Reverend Sheldon Stoude­mire, military veteran, long-time anti-drug street preacher and children’s advocate, has filed a complaint with the Pennsylvania Human Relations Commission claiming he was fired from Auberle in retaliation for a previous HRC complaint about another employee.

In February, Stoudemire had told his superiors in writing that on more than one occasion a social worker, who is not one of his supervisors, had threatened him with disciplinary action and that if it occurred again he would file a complaint with the HRC.

SEEKING ANSWERS—Rev. Sheldon Stoudemire presents documentation he says supports his claim of wrongful termination from a school for troubled youths.

On May 17, he initiated such a complaint, and another with the NAACP Pittsburgh Branch. On May 19 he was terminated. According to his termination letter, he was fired for dropping off a child at the wrong address after a May 14 field trip.
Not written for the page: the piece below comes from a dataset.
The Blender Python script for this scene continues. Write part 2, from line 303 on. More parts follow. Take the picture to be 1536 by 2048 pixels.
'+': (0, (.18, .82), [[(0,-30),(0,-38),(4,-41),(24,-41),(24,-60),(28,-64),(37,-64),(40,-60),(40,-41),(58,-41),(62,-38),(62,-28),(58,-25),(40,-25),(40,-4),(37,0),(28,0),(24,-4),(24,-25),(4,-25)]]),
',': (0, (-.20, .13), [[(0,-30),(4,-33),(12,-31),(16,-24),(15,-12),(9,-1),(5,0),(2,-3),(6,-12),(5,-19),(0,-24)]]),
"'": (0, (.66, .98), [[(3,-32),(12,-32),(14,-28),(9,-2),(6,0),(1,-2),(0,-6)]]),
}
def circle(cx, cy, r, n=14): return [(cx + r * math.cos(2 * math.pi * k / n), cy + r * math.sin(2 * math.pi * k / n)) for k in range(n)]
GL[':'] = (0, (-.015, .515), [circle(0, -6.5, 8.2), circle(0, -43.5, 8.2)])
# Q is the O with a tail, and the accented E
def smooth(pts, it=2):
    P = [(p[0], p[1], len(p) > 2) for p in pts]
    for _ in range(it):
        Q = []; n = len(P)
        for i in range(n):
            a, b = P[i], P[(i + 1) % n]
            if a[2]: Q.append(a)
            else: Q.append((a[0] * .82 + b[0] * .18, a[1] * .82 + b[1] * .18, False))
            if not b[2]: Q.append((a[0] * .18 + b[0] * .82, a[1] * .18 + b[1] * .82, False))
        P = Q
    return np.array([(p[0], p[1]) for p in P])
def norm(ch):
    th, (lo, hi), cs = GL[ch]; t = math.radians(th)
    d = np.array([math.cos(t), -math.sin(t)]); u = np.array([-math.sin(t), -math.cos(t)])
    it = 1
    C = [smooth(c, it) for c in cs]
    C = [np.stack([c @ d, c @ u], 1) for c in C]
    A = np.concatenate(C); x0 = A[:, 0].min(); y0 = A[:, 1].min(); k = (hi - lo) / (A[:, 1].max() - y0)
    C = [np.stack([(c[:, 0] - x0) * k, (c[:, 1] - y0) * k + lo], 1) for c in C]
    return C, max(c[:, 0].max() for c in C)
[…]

“The day before I was discussing the incident with Assistant Director Dennis Robinson, who said he’d done the same thing early on in his career and that I’d just be written up,” said Stoudemire. “But he mentioned the ‘whistle-blowing,’ said it wasn’t good. They fired me the next day.”
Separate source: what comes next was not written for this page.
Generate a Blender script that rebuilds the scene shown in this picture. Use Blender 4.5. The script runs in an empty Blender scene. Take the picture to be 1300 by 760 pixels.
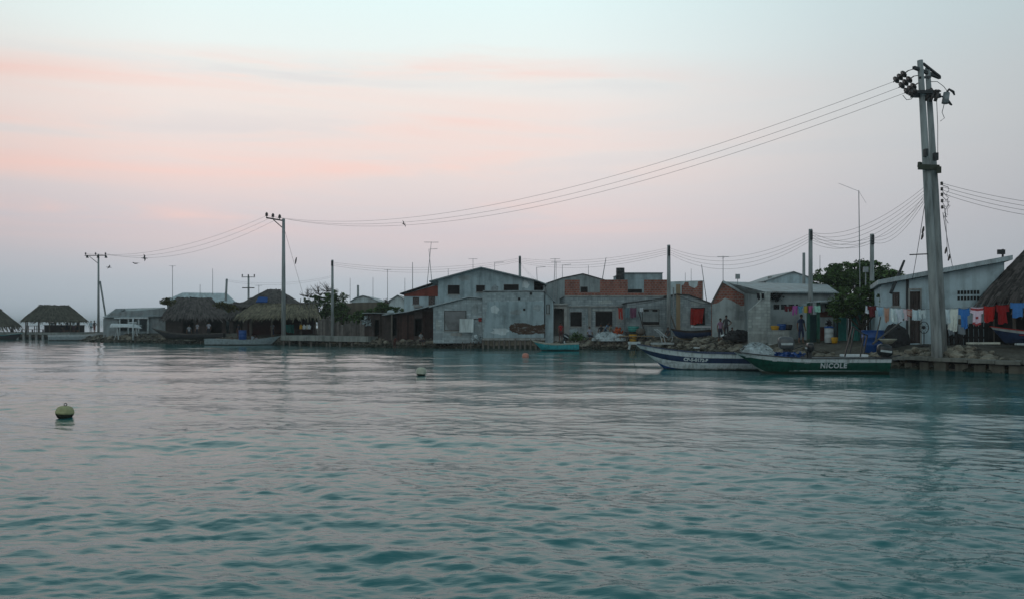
import bpy, bmesh, math, random
import numpy as np
from mathutils import Vector, Matrix, noise
random.seed(7); RNG = np.random.default_rng(11)
SC = bpy.context.scene
COL = SC.collection
F, H, HY, CX = 1011.0, 2.1, 412.0, 650.0      # survey constants: eye 2.1 m over the water, 28 mm lens

def GX(px, Z): return (px - CX) / F * Z
def GZ(py, Z): return H + (HY - py) / F * Z
def W(px, py, Z): return Vector((GX(px, Z), Z, GZ(py, Z)))
def rnd(a, b): return random.uniform(a, b)

# ------------------------------------------------------------------ materials
class NT:
    def __init__(s, name):
        s.m = bpy.data.materials.new(name); s.m.use_nodes = True
        s.t = s.m.node_tree; s.n = s.t.nodes; s.b = s.n['Principled BSDF']
    def add(s, typ, **kw):
        n = s.n.new(typ)
        for k, v in kw.items():
            if k.startswith('i_'):
                key = k[2:]
                key = int(key) if key.isdigit() else key
                n.inputs[key].default_value = v
            else: setattr(n, k, v)
        return n
    def link(s, a, b): s.t.links.new(a, b)
    def coords(s, scale=(1, 1, 1)):
        tc = s.add('ShaderNodeTexCoord'); mp = s.add('ShaderNodeMapping')
        mp.inputs['Scale'].default_value = scale
        s.link(tc.outputs['Object'], mp.inputs['Vector']); return mp.outputs[0]
    def noise(s, vec, scale, detail=5, rough=.6):
        n = s.add('ShaderNodeTexNoise'); n.inputs['Scale'].default_value = scale
        n.inputs['Detail'].default_value = detail; n.inputs['Roughness'].default_value = rough
        s.link(vec, n.inputs['Vector']); return n.outputs['Fac']
    def ramp(s, fac, stops):
        r = s.add('ShaderNodeValToRGB'); e = r.color_ramp.elements
        while len(e) < len(stops): e.new(.5)
        for k, (p, c) in enumerate(stops):
            e[k].position = p; e[k].color = (*c, 1) if len(c) == 3 else c
        s.link(fac, r.inputs[0]); return r.outputs[0]
    def mix(s, fac, a, b, mode='MIX'):
        n = s.add('ShaderNodeMix', data_type='RGBA', blend_type=mode)
        for v, k in ((fac, 0), (a, 6), (b, 7)):
            if hasattr(v, 'is_output'): s.link(v, n.inputs[k])
            elif isinstance(v, (int, float)): n.inputs[k].default_value = v
            else: n.inputs[k].default_value = (*v, 1)
        return n.outputs[2]
    def bump(s, h, strength=.4, dist=.02):
        b = s.add('ShaderNodeBump'); b.inputs['Strength'].default_value = strength
        b.inputs['Distance'].default_value = dist
        s.link(h, b.inputs['Height']); s.link(b.outputs[0], s.b.inputs['Normal'])
    def done(s, col, rough=.8, spec=.3):
        if hasattr(col, 'is_output'): s.link(col, s.b.inputs['Base Color'])
        else: s.b.inputs['Base Color'].default_value = (*col, 1)
        s.b.inputs['Roughness'].default_value = rough
        s.b.inputs['Specular IOR Level'].default_value = spec
        return s.m

def m_hull(name, c, rough=.5):
    """boat paint with scuffs, runs of dirt and a weedy tide line"""
    t = NT(name); sc = t.noise(t.coords((1.2, 1.2, 3)), 2.2, 7, .7); run = t.noise(t.coords((5, 5, .5)), 1.6, 5)
    col = t.ramp(sc, [(.3, tuple(x * .6 for x in c)), (.48, c), (.68, c), (.8, tuple(min(1, x * 1.3 + .02) for x in c))])
    col = t.mix(.5, col, t.ramp(run, [(.36, (.45, .43, .4)), (.52, (1.05,) * 3)]), 'MULTIPLY')
    tc = t.add('ShaderNodeTexCoord'); sp = t.add('ShaderNodeSeparateXYZ'); t.link(tc.outputs['Object'], sp.inputs[0])
    m = t.add('ShaderNodeMath', operation='MULTIPLY_ADD'); t.link(t.noise(t.coords(), 3.5, 4), m.inputs[0]); m.inputs[1].default_value = -.15; t.link(sp.outputs[2], m.inputs[2])
    col = t.mix(t.ramp(m.outputs[0], [(.0, (.85,) * 3), (.05, (0,) * 3)]), col, (.035, .04, .025))
    t.bump(sc, .1, .01)
    return t.done(col, rough, .35)
def mul(c, k): return tuple(min(1, x * k) for x in c)

def m_plain(name, c, rough=.7, var=.35, scale=4., stretch=(1, 1, 1), spec=.3, bump=.15):
    """one paint or cloth colour with wear"""
    t = NT(name); v = t.coords(stretch); n = t.noise(v, scale)
    col = t.ramp(n, [(.25, mul(c, 1 - var)), (.5, c), (.78, mul(c, 1 + var * .7))])
    if bump: t.bump(t.noise(v, scale * 6, 3), bump, .01)
    return t.done(col, rough, spec)

def m_island(name, c, var=.45, rough=.9, scale=2.):
    """every loose piece (straw, leaf, stone, board) with its own shade"""
    t = NT(name); g = t.add('ShaderNodeNewGeometry')
    a = t.ramp(g.outputs['Random Per Island'], [(0, mul(c, 1 - var)), (.5, c), (1, mul(c, 1 + var))])
    n = t.noise(t.coords(), scale)
    col = t.mix(.6, a, t.ramp(n, [(.3, (.35,) * 3), (.7, (1.25,) * 3)]), 'MULTIPLY')
    return t.done(col, rough, .15)

def m_rock(name, c):
    """stones: each its own shade, weedy and wet below the tide mark"""
    t = NT(name); ge = t.add('ShaderNodeNewGeometry')
    a = t.ramp(ge.outputs['Random Per Island'], [(0, mul(c, .4)), (.5, c), (1, mul(c, 1.6))])
    oi = t.add('ShaderNodeObjectInfo'); a = t.mix(.5, a, t.ramp(oi.outputs['Random'], [(0, (.45,) * 3), (1, (1.4,) * 3)]), 'MULTIPLY')
    n = t.noise(t.coords(), 3, 6, .65); col = t.mix(.7, a, t.ramp(n, [(.3, (.35, .34, .3)), (.7, (1.3,) * 3)]), 'MULTIPLY')
    sp = t.add('ShaderNodeSeparateXYZ'); t.link(ge.outputs['Position'], sp.inputs[0])
    tn = t.add('ShaderNodeTexNoise'); tn.inputs['Scale'].default_value = 1.3; t.link(ge.outputs['Position'], tn.inputs['Vector'])
    m = t.add('ShaderNodeMath', operation='MULTIPLY_ADD'); t.link(tn.outputs['Fac'], m.inputs[0]); m.inputs[1].default_value = -.35; t.link(sp.outputs[2], m.inputs[2])
    col = t.mix(t.ramp(m.outputs[0], [(.06, (.9,) * 3), (.16, (0,) * 3)]), col, (.022, .024, .016))
    t.bump(n, .4, .04)
    return t.done(col, .85, .25)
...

Auberle is a nonprofit company specializing in working with and teaching troubled youths that area school districts cannot. It contracts with 22 school districts that refer students to the Homestead facility. Auberle also provides in-home, foster, drug and alcohol, independent living and vocational training programs. The 50-year-old company is based in McKeesport.
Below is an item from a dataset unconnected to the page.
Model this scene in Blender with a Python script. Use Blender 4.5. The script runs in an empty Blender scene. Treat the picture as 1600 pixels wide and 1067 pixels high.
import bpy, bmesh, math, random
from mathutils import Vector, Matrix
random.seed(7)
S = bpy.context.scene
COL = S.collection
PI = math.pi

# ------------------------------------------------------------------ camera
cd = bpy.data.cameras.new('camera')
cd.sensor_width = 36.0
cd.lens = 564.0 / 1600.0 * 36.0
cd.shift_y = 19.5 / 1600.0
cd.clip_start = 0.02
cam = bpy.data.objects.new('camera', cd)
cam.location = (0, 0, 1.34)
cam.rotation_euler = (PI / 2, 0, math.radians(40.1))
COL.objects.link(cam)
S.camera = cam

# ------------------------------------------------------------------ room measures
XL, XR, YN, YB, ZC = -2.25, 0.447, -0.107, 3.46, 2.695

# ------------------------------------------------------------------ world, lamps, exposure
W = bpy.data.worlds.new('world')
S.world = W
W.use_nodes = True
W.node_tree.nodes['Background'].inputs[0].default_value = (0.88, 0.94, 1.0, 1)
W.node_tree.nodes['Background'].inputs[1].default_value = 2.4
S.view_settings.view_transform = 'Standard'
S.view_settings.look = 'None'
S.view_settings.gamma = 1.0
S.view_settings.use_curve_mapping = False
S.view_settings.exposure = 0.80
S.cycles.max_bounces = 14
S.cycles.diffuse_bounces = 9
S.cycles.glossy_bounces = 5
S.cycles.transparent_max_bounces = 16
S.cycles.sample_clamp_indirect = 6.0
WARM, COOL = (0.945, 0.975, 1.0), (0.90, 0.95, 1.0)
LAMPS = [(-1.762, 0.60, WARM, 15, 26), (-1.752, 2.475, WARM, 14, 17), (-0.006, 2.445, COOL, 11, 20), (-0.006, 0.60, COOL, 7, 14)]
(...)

Prior to his firing, Stoudemire received solid performance reviews from Principal Linda Marcolini, noting he was “on target or ahead of target” to meet all his performance goals.

“In the year and a half I was there, I had one verbal reprimand before this for not filling out paperwork properly, but that’s it,” he said. “There are a lot of strange circumstances in my termination. Now they’ll have to answer to these outside agencies. For 36 years, I’ve served my country, my community and my schools. This is unjust.”

Auberle CEO John Lydon said the company had not seen the complaint and that he would be unable to comment further as the company does not discuss personnel issues.

Shannon Powers, PHRC spokesperson, confirmed that the complaint had been initiated but said it is not yet complete.

“After a complaint is served the respondent can file a written response within 30-60 days. Then both parties submit documents supporting their claims. Some cases require us to use our subpoena powers. It’s like any other legal investigation,” she said. “Sometimes it takes a while to gather the evidence.”